* _INSTRUCTIONS FOR THE TASK_: Locate the string "objects" in the listing below. Copy every line where it is found.
--- Start SUPPLIED DATA ---
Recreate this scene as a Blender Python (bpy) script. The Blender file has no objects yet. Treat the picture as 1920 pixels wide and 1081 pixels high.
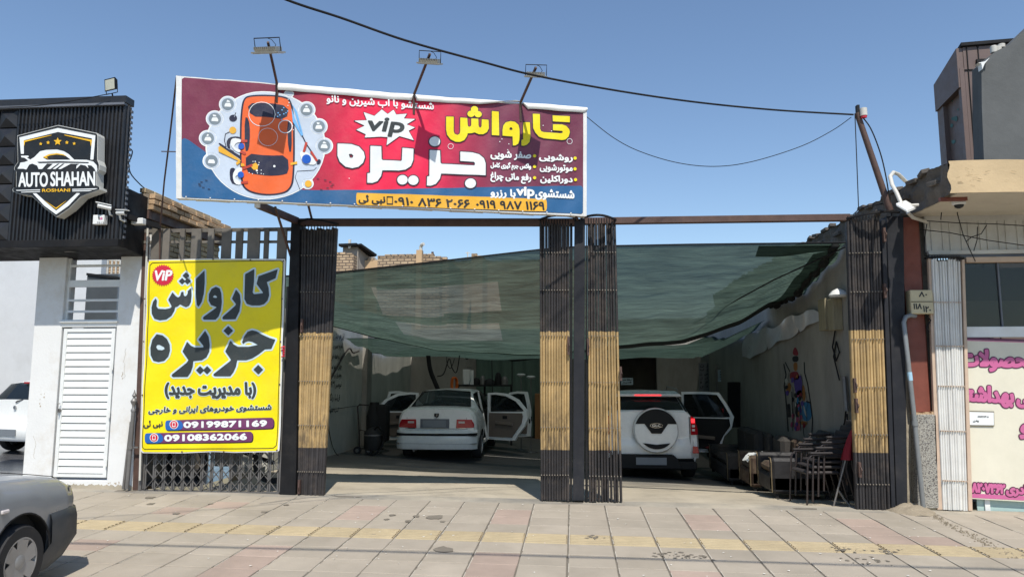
import bpy, bmesh, math, random
import numpy as np
from mathutils import Vector, Matrix
random.seed(7)
sc = bpy.context.scene
COL = sc.collection
R = math.radians
# ---------------------------------------------------------------- camera
F_PX, CAM_Z, PITCH, YAW = 1350.0, 1.62, 6.74, 4.87
cd = bpy.data.cameras.new('camera'); cam = bpy.data.objects.new('camera', cd); COL.objects.link(cam)
cam.location = (0, 0, CAM_Z)
cam.rotation_euler = (R(90 + PITCH), 0, R(YAW))
cd.sensor_width = 36; cd.lens = F_PX / 1920 * 36; cd.clip_start = 0.05; cd.clip_end = 1200
sc.camera = cam
# ---------------------------------------------------------------- daylight
SUN_EL, SUN_AZ = 57.0, 14.0       # azimuth: degrees from straight behind the camera towards the right
w = bpy.data.worlds.new('World'); sc.world = w; w.use_nodes = True
nt = w.node_tree; bg = nt.nodes['Background']
sky = nt.nodes.new('ShaderNodeTexSky'); sky.sky_type = 'NISHITA'; sky.sun_disc = False
sky.sun_elevation = R(SUN_EL); sky.sun_rotation = R(180 - SUN_AZ)
sky.altitude = 1200; sky.air_density = 1.25; sky.dust_density = .45; sky.ozone_density = 3.2
nt.links.new(sky.outputs[0], bg.inputs[0]); bg.inputs[1].default_value = 0.13
sd = bpy.data.lights.new('sun', 'SUN'); sd.energy = 4.4; sd.angle = R(0.53); sd.color = (1, 0.95, 0.87)
sun = bpy.data.objects.new('sun', sd); COL.objects.link(sun)
SUNV = Vector((math.sin(R(SUN_AZ)) * math.cos(R(SUN_EL)), -math.cos(R(SUN_AZ)) * math.cos(R(SUN_EL)), math.sin(R(SUN_EL))))
sun.rotation_euler = SUNV.to_track_quat('Z', 'Y').to_euler(); sun.location = (5, -5, 15)
sc.view_settings.view_transform = 'Standard'; sc.view_settings.look = 'None'
sc.view_settings.exposure = 0.2; sc.view_settings.gamma = 1.0
sc.view_settings.use_curve_mapping = False
sc.cycles.max_bounces = 8; sc.cycles.transparent_max_bounces = 16
sc.cycles.use_denoising = True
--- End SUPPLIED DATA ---
* _RESPONSE TO THE EXERCISE_:
Recreate this scene as a Blender Python (bpy) script. The Blender file has no objects yet. Treat the picture as 1920 pixels wide and 1081 pixels high.
cd = bpy.data.cameras.new('camera'); cam = bpy.data.objects.new('camera', cd); COL.objects.link(cam)
sun = bpy.data.objects.new('sun', sd); COL.objects.link(sun)